Monthly Archives: August 2014

Project/Journal 11

This was the year’s largest and most technical writing assignment. I required students to submit drafts which I edited and returned to them so they would have the chance to make their writing more precise. The project consumed a large chunk of our time, but the process of explaining their methods and results in writing, getting a draft edited, then trying to make their language more precise was a turning point for my students’ mathematical communication.

All but one of my students were seniors and were pretty well invested in learning about student loans. On Day One I introduced subsidized vs. unsubsidized student loans. (The project presents case studies using unsubsidized student loans.) I also addressed how student loan interest is actually calculated* and explained that A=Pe^(rt) would give good enough approximations. In the mish-mash curriculum I worked from, A=Pe^(rt) is used as an application for the natural log, so I wanted to give students experience using that formula even though the unit was not connected to other types of interest growth.
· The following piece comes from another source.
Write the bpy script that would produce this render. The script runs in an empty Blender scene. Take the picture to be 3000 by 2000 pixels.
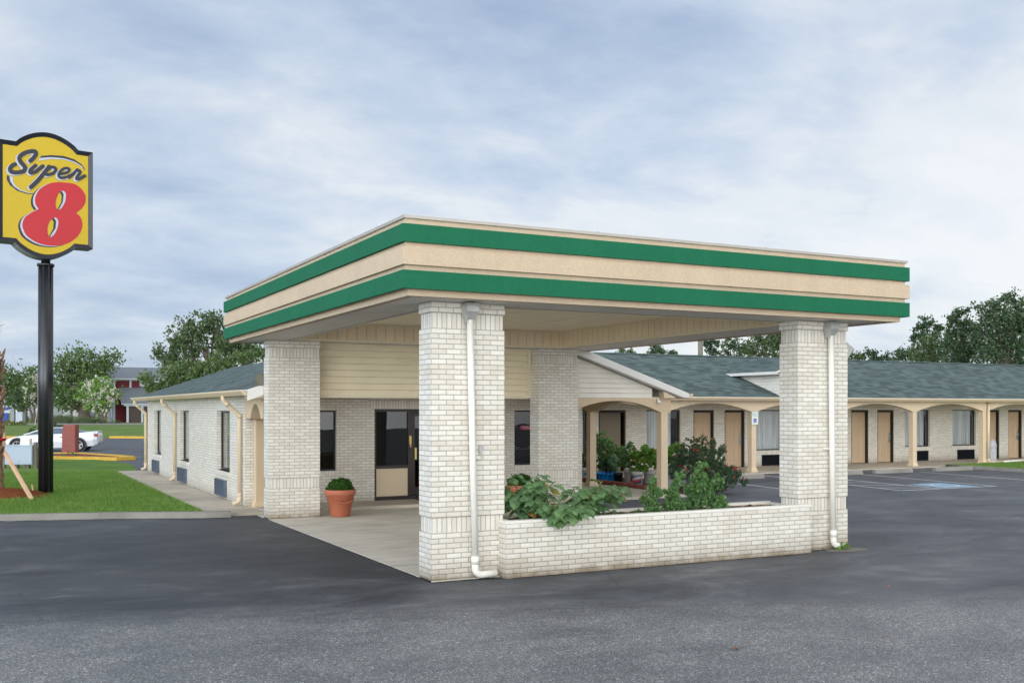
import bpy, math, random
import numpy as np
from mathutils import Vector, Matrix
from mathutils.geometry import tessellate_polygon

random.seed(7)
RNG = np.random.default_rng(7)
rad = math.radians
scene = bpy.context.scene
COL = scene.collection

# ------------------------------------------------------------------ camera
TH = rad(27.286)                     # view heading, measured from +Y towards +X
FX, FY = math.sin(TH), math.cos(TH)  # forward
RX, RY = FY, -FX                     # right
CX, CY, CZ = -5.019, -11.94, 2.165
cam_d = bpy.data.cameras.new("camera")
cam = bpy.data.objects.new("camera", cam_d)
COL.objects.link(cam)
cam.location = (CX, CY, CZ)
cam.rotation_euler = (rad(90), 0, -TH)
cam_d.sensor_width = 36.0
cam_d.lens = 36.0 * 3016.0 / 3000.0
cam_d.shift_y = 198.6 / 3000.0
cam_d.clip_start = 0.1
cam_d.clip_end = 2500
scene.camera = cam

# ------------------------------------------------------------------ world
SUN_EL, SUN_AZ = 33.0, 235.0         # degrees; azimuth clockwise from +Y
w = bpy.data.worlds.new("World")
scene.world = w
w.use_nodes = True
nt = w.node_tree
for n in list(nt.nodes):
    nt.nodes.remove(n)


class NT:
    """small node helper"""
    def __init__(s, tree):
        s.t = tree

    def n(s, typ, **kw):
        nd = s.t.nodes.new(typ)
        for k, v in kw.items():
            if k.startswith('_'):
                setattr(nd, k[1:], v)
        return nd

    def link(s, a, b):
        s.t.links.new(a, b)

    def put(s, sock, v):
        if isinstance(v, bpy.types.NodeSocket):
            s.t.links.new(v, sock)
        elif v is not None:
            sock.default_value = v

    def math(s, op, a, b=None, c=None, clamp=False):
        nd = s.n('ShaderNodeMath', _operation=op, _use_clamp=clamp)
        s.put(nd.inputs[0], a)
        if b is not None:
            s.put(nd.inputs[1], b)
        if c is not None:
            s.put(nd.inputs[2], c)
        return nd.outputs[0]

    def noise(s, vec, scale, detail=4, rough=0.55, dist=0.0):
        nd = s.n('ShaderNodeTexNoise')
        s.put(nd.inputs['Vector'], vec)
        nd.inputs['Scale'].default_value = scale
        nd.inputs['Detail'].default_value = detail
        nd.inputs['Roughness'].default_value = rough
        nd.inputs['Distortion'].default_value = dist
        return nd.outputs['Fac']

    def ramp(s, fac, stops, interp='LINEAR'):
        nd = s.n('ShaderNodeValToRGB')
        s.put(nd.inputs['Fac'], fac)
        cr = nd.color_ramp
        cr.interpolation = interp
        while len(cr.elements) < len(stops):
            cr.elements.new(0.5)
        for e, (p, c) in zip(cr.elements, stops):
            e.position = p
            if not hasattr(c, '__len__'):
                c = (c, c, c)
            e.color = tuple(c) + (1,)
        return nd.outputs['Color']

    def mix(s, fac, a, b, mode='MIX'):
        nd = s.n('ShaderNodeMix', _data_type='RGBA', _blend_type=mode)
        s.put(nd.inputs[0], fac)
        for i, v in ((6, a), (7, b)):
            if isinstance(v, bpy.types.NodeSocket):
                s.t.links.new(v, nd.inputs[i])
            else:
                nd.inputs[i].default_value = tuple(v) + (1,) if len(v) == 3 else v
        return nd.outputs[2]

    def mapping(s, vec, scale=(1, 1, 1), loc=(0, 0, 0), rot=(0, 0, 0)):
        nd = s.n('ShaderNodeMapping')
        s.put(nd.inputs['Vector'], vec)
        nd.inputs['Scale'].default_value = scale
        nd.inputs['Location'].default_value = loc
        nd.inputs['Rotation'].default_value = rot
        return nd.outputs[0]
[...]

The project gives 3 cases:

  1. You take out an unsubsidized student loan of $3000 your first semester of college and it grows while you attend school for 5 years.
  2. You take out that same loan but you make an early payment of $500 two years into college.
  3. You take out the same loan but a semester later.

*09/10/14: An improvement might be to ask students to give estimates or judgments on the three options before any calculation.

The first day’s assignment was to calculate what the debt would grow to by graduation in each case and estimate the cost of repayment. I left students pretty much to their own devices to figure it out, which frustrated them to no end.

On Day Two we compared their solutions, went over the correct solutions, and they worked on the first two paragraphs of the write-up, turning in drafts the next day. Then they worked on the edits and writing the next paragraph, turned in a new draft, etc. (See what I mean? Large chunk of our time.)

Although self-conscious about it, I decided to provide a scripted template for the write-up for two reasons: to get them to wrap their brains around formal technical writing before requiring them to produce it themselves, and to allow them to focus on the portions I cared about most without completely doing away with the rest. The first paragraph is almost entirely scripted, with just a couple blanks to fill in. The other paragraphs allow much more freedom. I’m sure the template could be improved, so don’t judge! However, feedback is welcome.

Editable version of the assignment sheet: Ch. 12 Student Loans Project

Editable version of the template for the write up: Ch. 12 Studen Loans Write-up Template

Ch. 12 Student Loans Project Image

*Unfortunately, I’ve now learned that my explanation of how student loan interest accrues was not correct. After noticing the inaccuracy, I was able to get this explanation from the bank managing my husband’s student loan:

Student loans are considered simple interest loans. Interest accrues daily on the outstanding principal balance.
The calculation used to determine the amount of interest that accrues per day is as follows:

Total Unpaid Principal Balance x Interest Rate, Divided by 365 or 366 (Days in a Year)

Journal 10: Reflect on Semester One

Once again, we started a new semester with some reflection on what had gone before. This time I first asked them to choose five skills we’d worked on to rank in order of most understood to least understood. Then I asked them to write about the skills that were actually enjoyable to learn, and ended by having them reflect on their own actions and habits, good and bad.